Linux Privilege Escalation
During an engagement, if we got the access for the low privilege user in the linux environment then it might be necessay to escalate our privilege to other user it might the user having similar access or to a high privilege user to avoid the detection and steathiness.
Vertical Privilege Escalation (Elevation)
A user with lower privileges (e.g., a regular user) gains higher privileges, such as administrative or root access. This could allow the user to perform system-level actions, modify sensitive files, or access restricted data.
Horizontal Privilege Escalation
A user accesses another user’s privileges without involving their account in the system logs.
Common Methods of Privilege Escalation in Linux
- Sudo Misconfigurations
- SUID/SGID Executables
- Weak File Permissions
- Exploiting Crontab Jobs
- PATH Environment Variable Manipulation
- NFS Misconfigurations
- Password Reuse or Weak Credentials
- Exploit of Service Misconfigurations
DEMO TIME
Exploiting Setuid Programs
Lets start with a small program which easily allows us to perform the privilege escalaton. Vulnerable setuid programs on Linux systems could lead to privilege escalation attacks. In this exercise, we are using a regular user account and need to escalate the privileges to become root.
-rwsr-xr-x
First Character (-): This indicates the file type.
- means it is a regular file.
d means it is a directory.
l means it is a symbolic link.
Next Three Characters (rws): These are the owner (user) permissions.
r = read permission for the owner.
w = write permission for the owner.
s = setuid (set user ID) bit, which means that when this file is executed, it runs with the permissions of the file’s owner (not the person who runs it). This is why it’s s instead of x (execute), as it also sets the user ID.
Next Three Characters (r-x): These are the group permissions.
r = read permission for the group.
- = no write permission for the group.
x = execute permission for the group.
Last Three Characters (r-x): These are the other (world) permissions.
r = read permission for others.
- = no write permission for others.
x = execute permission for others.
From the above concept lets check the following binary welcome is having the suid set or not.

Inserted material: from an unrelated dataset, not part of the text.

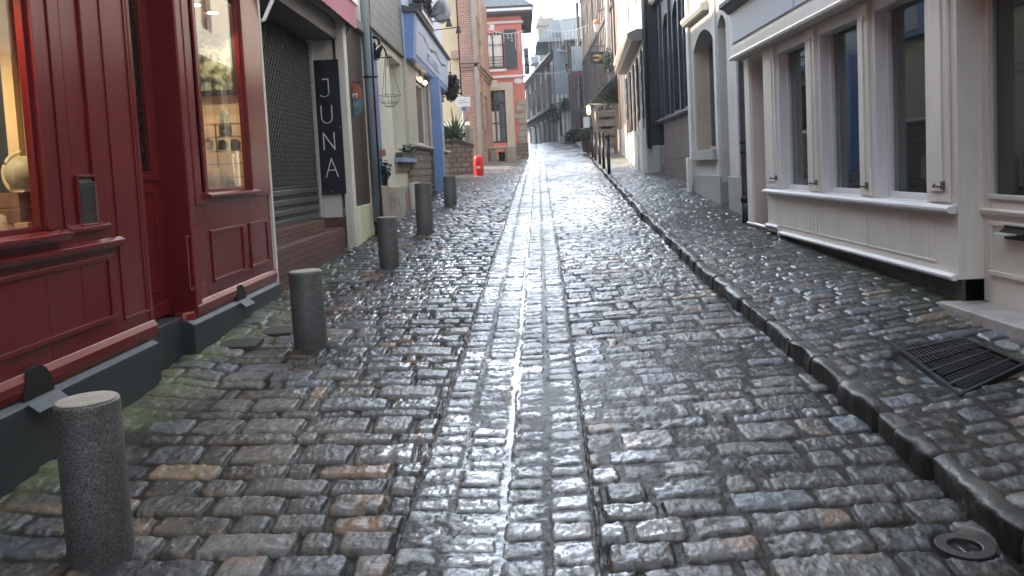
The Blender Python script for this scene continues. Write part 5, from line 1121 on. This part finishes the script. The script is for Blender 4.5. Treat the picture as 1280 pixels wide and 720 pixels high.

Observe that the welcome binary has suid bit set (or on). This means that this binary and its child processes will run with root privileges. Also from the strings analysis we can see that the welcome binary is calling the greeting binary.
Delete greetings binary and then copy /bin/bash to its location and rename that to greetings.
By using this method we escalated the user account to root in the linux machine.